“I’ve only lasted half-a-day today. I feel tired and weary and I just needed to get away from the office.”
This was social worker Pam Stopforth speaking today on her first day back at work after a week pretending to be a lonely and isolated older person as part of social experiment organised for Isolation Week.
The experience, which included wearing vision-impaired glasses and diving gloves in order to carry out specific tasks and living alone without speaking to anyone for a week, proved unexpectedly taxing but left her with insights as to how to improve her own practice.
Prior to the experiment, she had been working with Liverpool Hope University to look at how social work students and volunteers can be used to provide low-level support for older people living in the community or in care settings.

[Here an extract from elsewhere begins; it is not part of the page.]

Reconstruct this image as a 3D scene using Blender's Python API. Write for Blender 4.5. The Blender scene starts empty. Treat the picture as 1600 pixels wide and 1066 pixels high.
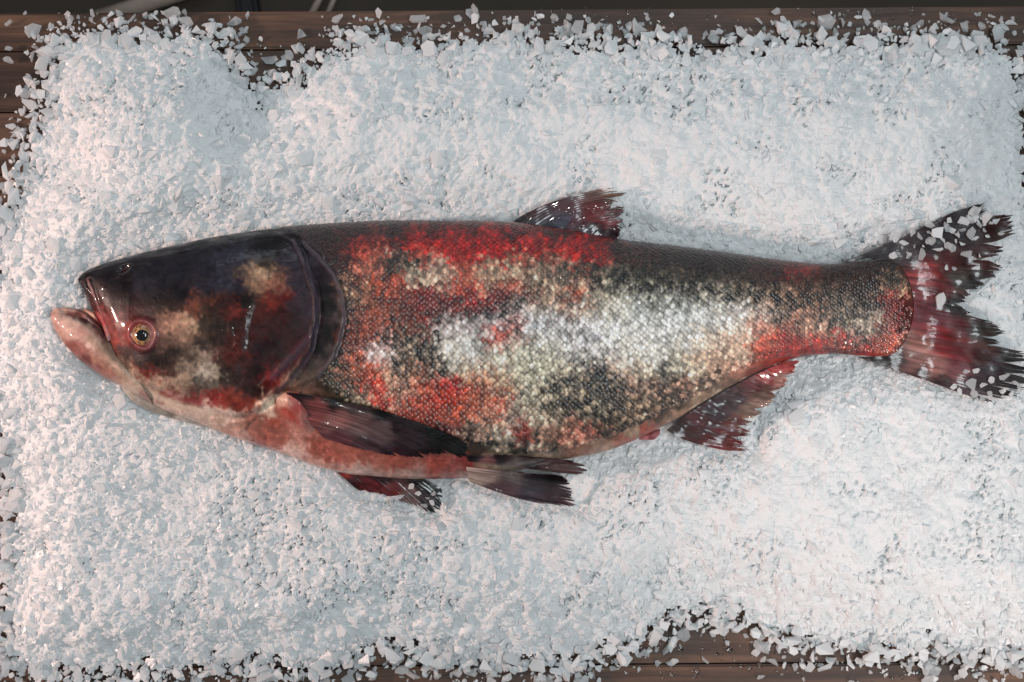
import bpy, bmesh, math
import numpy as np
from mathutils import Vector, Matrix, Euler

rng = np.random.default_rng(7)
scene = bpy.context.scene
C = scene.collection

# ------------------------------------------------------------------ camera
H = 1.40                                   # camera height above the table top
PX = H * 36.0 / 50.0 / 1600.0              # metres per photo pixel on the table top
cam_d = bpy.data.cameras.new('camera')
cam_d.lens = 50.0
cam_d.sensor_width = 36.0
cam_d.clip_end = 50.0
cam_d.dof.use_dof = True
cam_d.dof.focus_distance = H - 0.07
cam_d.dof.aperture_fstop = 7.1
cam = bpy.data.objects.new('camera', cam_d)
cam.location = (0, 0, H)
C.objects.link(cam)
scene.camera = cam

# ------------------------------------------------------------------ world and lamps
world = bpy.data.worlds.new('World')
scene.world = world
world.use_nodes = True
wbg = world.node_tree.nodes['Background']
wbg.inputs['Color'].default_value = (0.83, 0.92, 0.97, 1)
wbg.inputs['Strength'].default_value = 0.20


def area_lamp(name, loc, target, sx, sy, power, col):
    d = bpy.data.lights.new(name, 'AREA')
    d.shape = 'RECTANGLE'
    d.size, d.size_y = sx, sy
    d.energy = power
    d.color = col
    o = bpy.data.objects.new(name, d)
    o.location = loc
    o.rotation_euler = (Vector(target) - Vector(loc)).to_track_quat('-Z', 'Y').to_euler()
    C.objects.link(o)
    return o


def spot_lamp(name, loc, target, power, col, cone, blend, radius):
    d = bpy.data.lights.new(name, 'SPOT')
    d.energy = power
    d.color = col
    d.spot_size = math.radians(cone)
    d.spot_blend = blend
    d.shadow_soft_size = radius
    o = bpy.data.objects.new(name, d)
    o.location = loc
    o.rotation_euler = (Vector(target) - Vector(loc)).to_track_quat('-Z', 'Y').to_euler()
    C.objects.link(o)
    return o


area_lamp('overhead_daylight', (0.70, -0.08, 2.5), (0.12, -0.16, 0.05), 1.35, 0.6, 31.0, (0.88, 0.95, 0.98))
area_lamp('horizon_daylight', (0.1, 1.9, 0.85), (0.1, 0.1, 0.05), 2.6, 0.6, 7.0, (0.84, 0.93, 1.0))  # soft lamp added for the bright horizon's sheen along the fish's back
spot_lamp('warm_lamp_left', (-2.35, -0.05, 0.85), (-0.42, -0.04, 0.04), 215.0, (1.0, 0.67, 0.58), 30, 0.95, 0.045)
spot_lamp('warm_lamp_right', (1.25, -1.25, 1.15), (0.40, -0.20, 0.04), 80.0, (1.0, 0.82, 0.75), 22, 0.95, 0.08)

ld = bpy.data.lights.new('small_lamp', 'POINT')
ld.energy = 9.0
ld.color = (1.0, 0.96, 0.92)
ld.shadow_soft_size = 0.03
lo = bpy.data.objects.new('small_lamp', ld)
lo.location = (-0.25, 0.45, 1.9)
C.objects.link(lo)

scene.view_settings.view_transform = 'Standard'
scene.view_settings.look = 'None'
scene.view_settings.gamma = 1.0
scene.view_settings.exposure = -0.17
scene.cycles.max_bounces = 14
scene.cycles.diffuse_bounces = 14
scene.cycles.transmission_bounces = 12
scene.cycles.transparent_max_bounces = 12


# ------------------------------------------------------------------ helpers
def P(px, py, z):
    """world point at height z that the pixel (px, py) of the photograph looks at"""
    k = (H - z) / H * PX
    return np.stack([(np.asarray(px, float) - 800.0) * k, (533.0 - np.asarray(py, float)) * k,
                     np.asarray(z, float) + 0 * np.asarray(px, float)], -1)


def hash2(i, j, seed):
    h = (i.astype(np.int64) * 374761393 + j.astype(np.int64) * 668265263 + seed * 974634777) & 0xFFFFFFFF
    h = ((h ^ (h >> 13)) * 1274126177) & 0xFFFFFFFF
    h = h ^ (h >> 16)
    return (h & 0xFFFFFF) / float(0xFFFFFF)


def noise(x, y, seed=0):
    x = np.asarray(x, float); y = np.asarray(y, float)
    i = np.floor(x); j = np.floor(y)
    fx = x - i; fy = y - j
    fx = fx * fx * (3 - 2 * fx); fy = fy * fy * (3 - 2 * fy)
    a = hash2(i, j, seed); b = hash2(i + 1, j, seed)
    c = hash2(i, j + 1, seed); d = hash2(i + 1, j + 1, seed)
    return (a * (1 - fx) + b * fx) * (1 - fy) + (c * (1 - fx) + d * fx) * fy


def fbm(x, y, seed=0, o=3):
    v = 0; a = 0.5; t = 0
    for k in range(o):
        v = v + a * noise(x * 2 ** k, y * 2 ** k, seed + 31 * k)
        t += a; a *= 0.5
    return v / t


def sstep(a, b, x):
    t = np.clip((x - a) / (b - a), 0, 1)
    return t * t * (3 - 2 * t)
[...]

Now Pam, who is the dementia development co-ordinator for Liverpool-based social care enterprise PSS, is determined to use social work students or volunteers in some form of befriending service where people phone up or visit older people for a chat on a regular basis in order to check whether they are well.
She points out this will not cost much and needs to be offered to people as part of a menu of support options, particularly for people who may find it difficult to get out. This was pertinent for her as she found the tasks had left her with a bad back, making walking difficult.
During the experiment, which was run by the charity Friends of the Elderly, she was particularly struck at how she lost motivation through depression by not going out and seeing people.
In the last of a series of daily blogs, she wrote: “I can’t quite put in to words yet the depth of emotions I have experienced this week, but one thing is for sure – this experience will stay with me forever.”
Speaking today to Community Care she said: “I was consumed by lethargy. I had reports to write and I thought I could do them at my leisure during the week and get them all finished. But I didn’t have the concentration and lacked motivation,” she said.